You know I love you like crazy. I have loved you for a good, long while now, in fact. Which is why I feel like we need to have a talk about your current state of complete insanity.
Honey, what are you doing? You retired in March. It was graceful and gracious. It was beautifully timed. The way you got a little weepy about leaving the NFL? Priceless. We will all remember you as the Packers’ Best Quarterback Ever, that unfortunate time in Atlanta notwithstanding. It was, after all, just your rookie season.

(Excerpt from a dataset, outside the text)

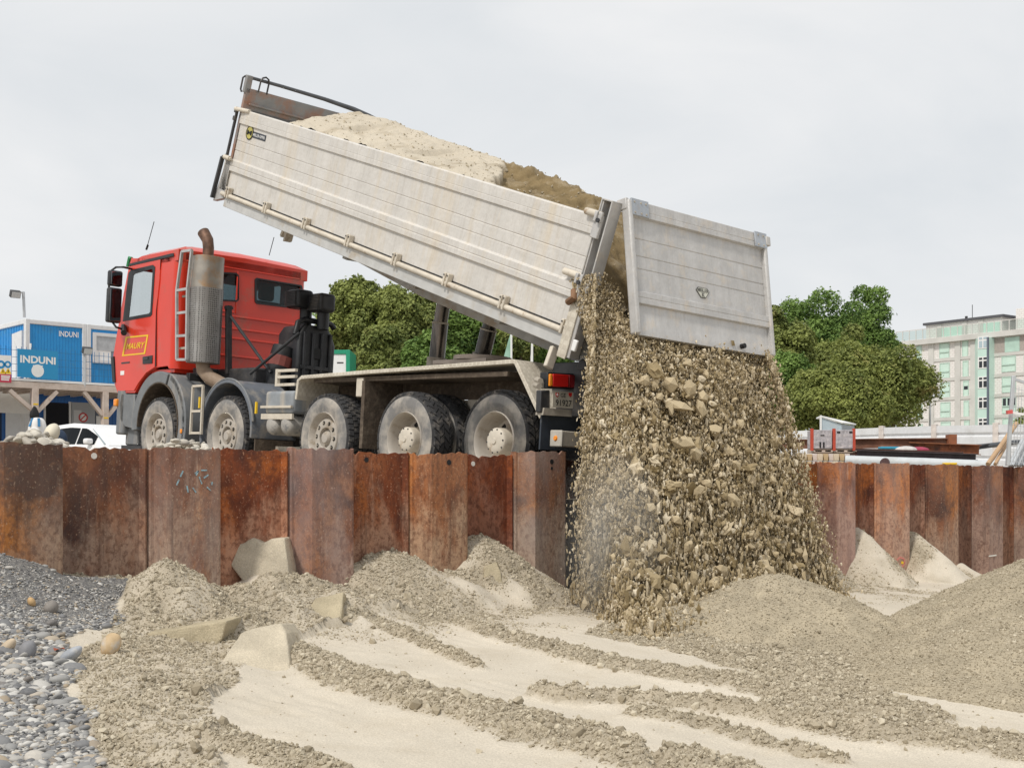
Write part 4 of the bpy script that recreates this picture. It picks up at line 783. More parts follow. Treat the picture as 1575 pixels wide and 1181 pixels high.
# little cut blocks and vertical scars left by the excavator: (corner px polygon, raise)
CUTS = [([(985, 1133), (1005, 1131), (1030, 1200), (1005, 1200)], -.10)]
CW = [([G(*p)[:2] for p in P_], h) for P_, h in CUTS]
ROUGHL = [W_(152, 965, 0, 2.6)[:2], W_(192, 925, 0, 1.95)[:2], W_(214, 893, 0, 1.42)[:2], W_(560, 900, 0, 1.3)[:2], W_(640, 930, 0, 2.2)[:2]]+[G(*p)[:2] for p in ((600, 960), (440, 985), (420, 1000), (335, 1075), (318, 1130), (320, 1200), (165, 1200), (130, 1100), (112, 1040))]
ROUGHR = [G(*p)[:2] for p in ((900, 975), (960, 940), (1120, 930), (1330, 962), (1310, 1000), (1380, 1060), (1440, 1105), (1330, 1085), (1240, 1065), (1140, 1030), (1060, 1008), (980, 990))]
def height(x, y, detail=True):
    z = zbase(x, y)+.025*fbm(x*.7, y*.7, 3, 5)
    rough = np.zeros(x.shape)
    n2 = .05*fbm(x*2.2, y*2.2, 3, 9)
    for P_, h in CW:
        xs = np.array([p[0] for p in P_]); ys = np.array([p[1] for p in P_]); qx, qy = x+.035*perlin(x*4, y*4, 2)+.010*perlin(x*13, y*13, 7), y+.035*perlin(x*4, y*4, 3)+.010*perlin(x*13, y*13, 8); m_ = sum(inpoly(qx+ox, qy+oy, P_).astype(float) for ox in (-.022, 0, .022) for oy in (-.022, 0, .022))/9; z = z+h*m_
    for P_, w0, w1, h in RW:
        d, t_ = polyd(x, y, P_); w = w0+(w1-w0)*t_; w = w*(1+.45*perlin(x*2.3, y*2.3, 4)+.25*perlin(x*7, y*7, 6)); q_ = np.exp(-(d/w)**2*1.3)*smooth(0, .08, t_+.02); z = z+h*q_; rough = np.maximum(rough, smooth(.22, .5, q_))
    for c in CONES:
        zc_ = conef(x, y, c, n2); m_ = zc_ > z; z = np.maximum(z, zc_); rough = np.where(m_, np.maximum(rough, smooth(-.25, .25, fbm(x*1.7, y*1.7, 2, 21))), rough)
    bank = smooth(-.02, .05, np.where(inpoly(x+.10*fbm(x*2, y*2, 2, 81), y+.10*fbm(x*2, y*2, 2, 83), ROUGHL), .1, -.1)); z = z+bank*(.10*fbm(x*2.6, y*2.6, 4, 85, .55)+.02); rough = np.maximum(rough, bank*(.58+.35*smooth(-.1, .3, fbm(x*1.9, y*1.9, 3, 87))))
    br_ = np.where(inpoly(x+.10*fbm(x*2, y*2, 2, 81), y+.10*fbm(x*2, y*2, 2, 83), ROUGHR), 1., 0.); z = z+br_*.03*fbm(x*3, y*3, 3, 89); rough = np.maximum(rough, br_)
    near = smooth(1.9, .0, np.abs(x-1.4))*smooth(5.5, 4.5, np.abs(y+.5)); rough = np.maximum(rough, near*smooth(-.3, .2, fbm(x*1.4, y*1.4, 3, 31)))
    gb_ = gbank(x, y)+n2*.5; z = np.where(y < -3.4, np.maximum(z, gb_), z)
    if detail: d1_, _q = polyd(x, y, RW[0][0]); z = z+.0030*np.sin(d1_*55+2*fbm(x*.8, y*.8, 2, 95))*smooth(-.1, .3, fbm(x*.9, y*.9, 2, 97))*(1-np.clip(rough, 0, 1))
    if detail: z = z+rough*(.034*fbm(x*9, y*9, 3, 41, .62))+.0035*fbm(x*25, y*25, 2, 51)
    return z, rough
def H1(x, y): a, b = height(np.array([float(x)]), np.array([float(y)])); return float(a[0])
def axis(lo, f0, f1, hi, step, growth=1.25):
    a = list(np.arange(f0, f1, step)); s = step; v_ = a[-1]
    while v_ < hi: s *= growth; v_ += s; a.append(v_)
    s = step; v_ = f0; b = []
    while v_ > lo: s *= growth; v_ -= s; b.append(v_)
    return np.array(b[::-1]+a)
def grid_mesh(name, X, Y, Z, mt, keep=None, attrs=None, smoothf=True):
    nx, ny = X.shape; idx = np.arange(nx*ny).reshape(nx, ny)
    F = np.stack([idx[:-1, :-1], idx[1:, :-1], idx[1:, 1:], idx[:-1, 1:]], -1).reshape(-1, 4)
    V = np.stack([X, Y, Z], -1).reshape(-1, 3)
    if keep is not None:
        kf = keep.reshape(-1)[F].any(1); F = F[kf]; used = np.unique(F); re_ = np.full(nx*ny, -1); re_[used] = np.arange(len(used)); F = re_[F]; V = V[used]
        if attrs: attrs = {k_: v_.reshape(-1)[used] for k_, v_ in attrs.items()}
    o = np_mesh(name, V, F, mt, smooth=smoothf)
    for k_, v_ in (attrs or {}).items():
        at = o.data.attributes.new(k_, 'FLOAT', 'POINT'); at.data.foreach_set('value', np.asarray(v_, np.float32).ravel())
    return o
def sand_mat(name, dry, damp, attr=None, bs=1.):
    m_, n_, p_ = nodes(name); big = ramp(n_, nz(n_, 1.1, 4), [(.35, np.array(dry)*.94), (.65, np.minimum(np.array(dry)*1.05, 1))])
    dm = ramp(n_, nz(n_, 5, 5, .6), [(.3, np.array(damp)*.80), (.7, np.array(damp)*1.15)])
    if attr:
        a = n_.nodes.new('ShaderNodeAttribute'); a.attribute_name = attr; k_ = mixc(n_, a.outputs['Fac'], big, dm)
        st_ = ramp(n_, nz(n_, 3.2, 6, .65), [(.5, 0), (.72, .55)]); k_ = mixc(n_, st_, k_, (.52, .455, .355)); g_ = n_.nodes.new('ShaderNodeAttribute'); g_.attribute_name = 'gravel'; gr = ramp(n_, nz(n_, 40, 5, .75), [(.32, (.06, .06, .065)), (.5, (.17, .165, .16)), (.7, (.34, .32, .29))]); k_ = mixc(n_, g_.outputs['Fac'], k_, gr)
    else: k_ = dm
    gn = ramp(n_, nz(n_, 130, 2), [(.35, .86), (.65, 1.08)]); k_ = mixc(n_, 1., k_, gn, 'MULTIPLY'); n_.links.new(k_, p_.inputs['Base Color']); p_.inputs['Roughness'].default_value = .95; p_.inputs['Specular IOR Level'].default_value = .12
    a1 = nz(n_, 55*bs, 5, .65); bump(n_, p_, a1, .55 if attr is None else .35, .02); return m_
DRY, DAMP = (.60, .54, .445), (.40, .345, .26)
SANDM = sand_mat('pit_sand', DRY, DAMP, 'rough'); CRUMB = sand_mat('crumbly_sand', DRY, (.43, .37, .27))
xs = axis(.35, 1.02, 7.4, 60, .022); ys = axis(-70, -7.4, 6.2, 90, .024, 1.09)
GX, GY = np.meshgrid(xs, ys, indexing='ij'); GZh, GR = height(GX, GY)
gmask = np.where(inpoly(GX+.12*fbm(GX*2, GY*2, 3, 61), GY+.12*fbm(GX*2, GY*2, 3, 63), GZ), 1., 0.)
gx_ = np.gradient(GZh, axis=0)/np.gradient(GX, axis=0); gy_ = np.gradient(GZh, axis=1)/np.gradient(GY, axis=1); GD = np.maximum(GR, .9*smooth(.9, 1.6, np.hypot(gx_, gy_)))
pit = grid_mesh('pit_floor', GX, GY, GZh, SANDM, attrs={'rough': GD, 'gravel': gmask}); tag(pit, kind='structure')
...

Well, that’s how we would have remembered you if you hadn’t lost your freaking mind. The Jets, Brett? Really? Now you’re like Joe Montana. (Becky, I know you love Joe, but outside of Chiefs’ fans, does anyone remember him as the Chiefs’ quarterback? No. Also? Don’t hit me.) Or maybe Michael Jordan. (That time with the Wizards? God help us all.) Or Mark Martin. (Sorry, DEI fans, but I had to say it.) You’re the guy who doesn’t know when to stop. freaking. playing. because you’re still good enough to stay in the pros.
But as I’ve oft opined – the fact that you can doesn’t mean you should. Please, for the love of all of us who love you so dearly, hang it up. Spend some time with Deanna. Teach Brittany how to spot a jerk. Help Breleigh build a treehouse. Whatever. Just don’t be a dumbass and play football for the Jets. (No offense to the Jets.)
Since it’s too late for you to make another graceful exit, just make a damn exit. Please?